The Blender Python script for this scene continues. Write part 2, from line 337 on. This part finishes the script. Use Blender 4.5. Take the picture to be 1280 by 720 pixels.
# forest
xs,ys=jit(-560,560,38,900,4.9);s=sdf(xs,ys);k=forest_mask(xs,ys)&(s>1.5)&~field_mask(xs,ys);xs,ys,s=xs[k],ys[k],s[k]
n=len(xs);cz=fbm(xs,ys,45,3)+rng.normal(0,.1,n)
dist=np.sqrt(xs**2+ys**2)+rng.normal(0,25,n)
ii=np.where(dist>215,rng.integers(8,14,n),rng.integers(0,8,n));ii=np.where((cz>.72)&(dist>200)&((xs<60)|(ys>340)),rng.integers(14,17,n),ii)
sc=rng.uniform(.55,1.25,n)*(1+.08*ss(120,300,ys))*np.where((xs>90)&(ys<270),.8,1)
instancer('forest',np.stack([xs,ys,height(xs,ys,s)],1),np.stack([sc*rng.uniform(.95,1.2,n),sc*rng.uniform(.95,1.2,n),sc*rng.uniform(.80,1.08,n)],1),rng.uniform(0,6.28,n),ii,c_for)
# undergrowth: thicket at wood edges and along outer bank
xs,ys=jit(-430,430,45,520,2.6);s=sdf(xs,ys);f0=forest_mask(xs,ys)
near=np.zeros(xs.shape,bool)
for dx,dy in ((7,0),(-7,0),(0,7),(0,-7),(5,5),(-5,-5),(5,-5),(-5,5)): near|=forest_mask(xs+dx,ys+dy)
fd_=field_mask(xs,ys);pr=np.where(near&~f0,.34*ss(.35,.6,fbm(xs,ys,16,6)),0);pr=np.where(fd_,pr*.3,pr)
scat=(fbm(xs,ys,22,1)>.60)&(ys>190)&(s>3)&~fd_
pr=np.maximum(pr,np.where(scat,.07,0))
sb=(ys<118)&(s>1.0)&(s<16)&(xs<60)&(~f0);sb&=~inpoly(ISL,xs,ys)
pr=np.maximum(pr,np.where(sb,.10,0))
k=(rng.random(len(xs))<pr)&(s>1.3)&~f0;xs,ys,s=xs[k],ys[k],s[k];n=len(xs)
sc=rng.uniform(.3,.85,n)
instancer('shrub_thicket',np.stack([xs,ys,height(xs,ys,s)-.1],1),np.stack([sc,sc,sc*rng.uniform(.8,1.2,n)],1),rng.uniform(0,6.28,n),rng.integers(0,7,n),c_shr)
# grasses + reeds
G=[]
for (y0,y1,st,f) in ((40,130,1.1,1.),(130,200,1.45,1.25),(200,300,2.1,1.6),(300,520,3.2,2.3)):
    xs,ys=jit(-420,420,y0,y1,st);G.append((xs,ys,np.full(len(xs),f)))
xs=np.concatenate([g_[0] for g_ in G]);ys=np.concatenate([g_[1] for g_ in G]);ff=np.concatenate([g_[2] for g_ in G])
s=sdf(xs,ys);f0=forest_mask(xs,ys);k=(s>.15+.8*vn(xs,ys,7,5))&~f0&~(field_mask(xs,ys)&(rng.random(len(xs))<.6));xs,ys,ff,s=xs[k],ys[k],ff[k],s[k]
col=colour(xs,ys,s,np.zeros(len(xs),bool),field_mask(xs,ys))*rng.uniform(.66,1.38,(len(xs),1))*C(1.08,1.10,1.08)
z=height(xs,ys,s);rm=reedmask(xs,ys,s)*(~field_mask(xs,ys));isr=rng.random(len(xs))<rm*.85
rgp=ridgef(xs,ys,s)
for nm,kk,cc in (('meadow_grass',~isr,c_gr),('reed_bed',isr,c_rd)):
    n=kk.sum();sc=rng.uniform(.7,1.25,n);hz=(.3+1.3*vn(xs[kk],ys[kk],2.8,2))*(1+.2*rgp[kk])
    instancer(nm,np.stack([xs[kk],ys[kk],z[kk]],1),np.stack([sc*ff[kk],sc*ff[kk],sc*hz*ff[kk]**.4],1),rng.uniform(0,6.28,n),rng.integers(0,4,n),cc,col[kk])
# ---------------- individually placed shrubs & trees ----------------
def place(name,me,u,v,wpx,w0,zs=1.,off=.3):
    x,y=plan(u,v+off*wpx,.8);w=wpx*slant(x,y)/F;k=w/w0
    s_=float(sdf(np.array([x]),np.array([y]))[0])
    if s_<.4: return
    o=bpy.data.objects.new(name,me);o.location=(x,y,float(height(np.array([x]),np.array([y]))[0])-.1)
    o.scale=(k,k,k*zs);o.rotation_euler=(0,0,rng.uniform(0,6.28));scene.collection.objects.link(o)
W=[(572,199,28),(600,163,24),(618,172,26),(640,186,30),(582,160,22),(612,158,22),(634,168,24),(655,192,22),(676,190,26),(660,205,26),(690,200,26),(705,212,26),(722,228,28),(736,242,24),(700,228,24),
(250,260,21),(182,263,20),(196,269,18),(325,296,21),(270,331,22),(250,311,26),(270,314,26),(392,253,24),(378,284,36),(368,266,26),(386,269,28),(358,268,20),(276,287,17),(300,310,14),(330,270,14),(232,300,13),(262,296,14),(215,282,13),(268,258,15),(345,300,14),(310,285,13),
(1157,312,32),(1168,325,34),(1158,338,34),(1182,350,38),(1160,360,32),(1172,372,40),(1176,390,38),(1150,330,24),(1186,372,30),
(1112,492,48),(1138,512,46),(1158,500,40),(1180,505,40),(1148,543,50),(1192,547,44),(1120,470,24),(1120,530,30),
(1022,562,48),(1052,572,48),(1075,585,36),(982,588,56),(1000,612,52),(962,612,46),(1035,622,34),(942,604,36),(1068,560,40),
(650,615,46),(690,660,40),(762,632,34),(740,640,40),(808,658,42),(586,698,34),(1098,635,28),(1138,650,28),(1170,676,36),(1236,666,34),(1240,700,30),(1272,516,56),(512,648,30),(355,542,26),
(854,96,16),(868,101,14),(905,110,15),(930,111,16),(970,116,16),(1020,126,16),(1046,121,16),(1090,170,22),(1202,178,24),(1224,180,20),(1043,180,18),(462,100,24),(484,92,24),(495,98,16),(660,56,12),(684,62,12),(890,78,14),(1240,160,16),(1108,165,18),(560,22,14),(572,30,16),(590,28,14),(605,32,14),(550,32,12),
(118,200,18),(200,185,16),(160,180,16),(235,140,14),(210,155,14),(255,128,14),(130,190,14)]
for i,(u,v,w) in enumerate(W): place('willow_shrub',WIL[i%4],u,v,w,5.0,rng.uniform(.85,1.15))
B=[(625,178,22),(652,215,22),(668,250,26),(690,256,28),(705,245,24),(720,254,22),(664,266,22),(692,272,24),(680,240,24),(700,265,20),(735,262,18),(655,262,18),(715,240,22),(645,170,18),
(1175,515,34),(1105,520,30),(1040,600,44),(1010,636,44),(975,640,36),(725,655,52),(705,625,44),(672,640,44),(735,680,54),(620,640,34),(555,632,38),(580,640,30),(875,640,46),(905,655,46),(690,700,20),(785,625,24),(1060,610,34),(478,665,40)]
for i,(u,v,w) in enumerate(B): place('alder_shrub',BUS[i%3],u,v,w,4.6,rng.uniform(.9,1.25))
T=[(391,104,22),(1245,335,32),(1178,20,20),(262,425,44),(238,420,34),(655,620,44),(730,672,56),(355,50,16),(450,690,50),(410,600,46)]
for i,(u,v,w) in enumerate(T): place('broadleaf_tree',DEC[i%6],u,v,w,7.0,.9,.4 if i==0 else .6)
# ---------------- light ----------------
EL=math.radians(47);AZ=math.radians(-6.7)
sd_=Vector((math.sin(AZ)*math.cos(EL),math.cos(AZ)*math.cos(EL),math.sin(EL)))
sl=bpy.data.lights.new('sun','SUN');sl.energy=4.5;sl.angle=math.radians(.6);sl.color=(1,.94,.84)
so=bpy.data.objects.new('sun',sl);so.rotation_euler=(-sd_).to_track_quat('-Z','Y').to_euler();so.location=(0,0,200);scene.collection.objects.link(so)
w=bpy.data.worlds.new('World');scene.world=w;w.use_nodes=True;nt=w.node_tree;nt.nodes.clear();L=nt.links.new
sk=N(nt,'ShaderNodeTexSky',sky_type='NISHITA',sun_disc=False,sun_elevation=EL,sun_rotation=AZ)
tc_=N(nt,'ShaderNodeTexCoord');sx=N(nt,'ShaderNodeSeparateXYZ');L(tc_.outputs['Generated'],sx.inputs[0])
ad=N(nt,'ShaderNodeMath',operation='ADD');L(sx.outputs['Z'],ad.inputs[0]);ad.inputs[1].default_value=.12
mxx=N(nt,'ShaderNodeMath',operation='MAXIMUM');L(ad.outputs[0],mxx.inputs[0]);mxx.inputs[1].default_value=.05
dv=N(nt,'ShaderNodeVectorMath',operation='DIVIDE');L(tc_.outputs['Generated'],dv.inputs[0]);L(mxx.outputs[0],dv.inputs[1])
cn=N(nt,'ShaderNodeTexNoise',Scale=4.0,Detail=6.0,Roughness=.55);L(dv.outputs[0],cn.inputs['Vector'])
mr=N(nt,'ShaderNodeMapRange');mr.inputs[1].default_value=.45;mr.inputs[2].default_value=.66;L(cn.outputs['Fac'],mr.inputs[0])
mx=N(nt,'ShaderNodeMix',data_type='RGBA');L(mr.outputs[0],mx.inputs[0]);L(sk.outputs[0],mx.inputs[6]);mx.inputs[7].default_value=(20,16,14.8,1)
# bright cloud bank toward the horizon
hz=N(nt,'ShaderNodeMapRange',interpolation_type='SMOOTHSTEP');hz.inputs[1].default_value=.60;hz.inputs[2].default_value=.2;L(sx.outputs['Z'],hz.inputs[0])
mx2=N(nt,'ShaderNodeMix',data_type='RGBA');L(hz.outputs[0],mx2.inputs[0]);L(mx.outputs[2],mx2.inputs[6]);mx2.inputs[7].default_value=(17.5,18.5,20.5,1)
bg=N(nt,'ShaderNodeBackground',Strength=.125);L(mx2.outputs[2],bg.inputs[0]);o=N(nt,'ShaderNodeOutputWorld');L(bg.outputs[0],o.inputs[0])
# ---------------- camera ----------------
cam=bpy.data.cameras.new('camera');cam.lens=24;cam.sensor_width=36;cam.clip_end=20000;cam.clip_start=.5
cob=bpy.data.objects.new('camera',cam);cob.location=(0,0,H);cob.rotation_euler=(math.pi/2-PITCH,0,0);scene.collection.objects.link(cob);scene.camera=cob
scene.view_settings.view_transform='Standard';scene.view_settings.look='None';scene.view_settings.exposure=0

────────

Aim of the task
In the listing, find all lines with the string "scene" and copy them.

Exercise solution
The Blender Python script for this scene continues. Write part 2, from line 337 on. This part finishes the script. Use Blender 4.5. Take the picture to be 1280 by 720 pixels.
    o.scale=(k,k,k*zs);o.rotation_euler=(0,0,rng.uniform(0,6.28));scene.collection.objects.link(o)
so=bpy.data.objects.new('sun',sl);so.rotation_euler=(-sd_).to_track_quat('-Z','Y').to_euler();so.location=(0,0,200);scene.collection.objects.link(so)
w=bpy.data.worlds.new('World');scene.world=w;w.use_nodes=True;nt=w.node_tree;nt.nodes.clear();L=nt.links.new
cob=bpy.data.objects.new('camera',cam);cob.location=(0,0,H);cob.rotation_euler=(math.pi/2-PITCH,0,0);scene.collection.objects.link(cob);scene.camera=cob
scene.view_settings.view_transform='Standard';scene.view_settings.look='None';scene.view_settings.exposure=0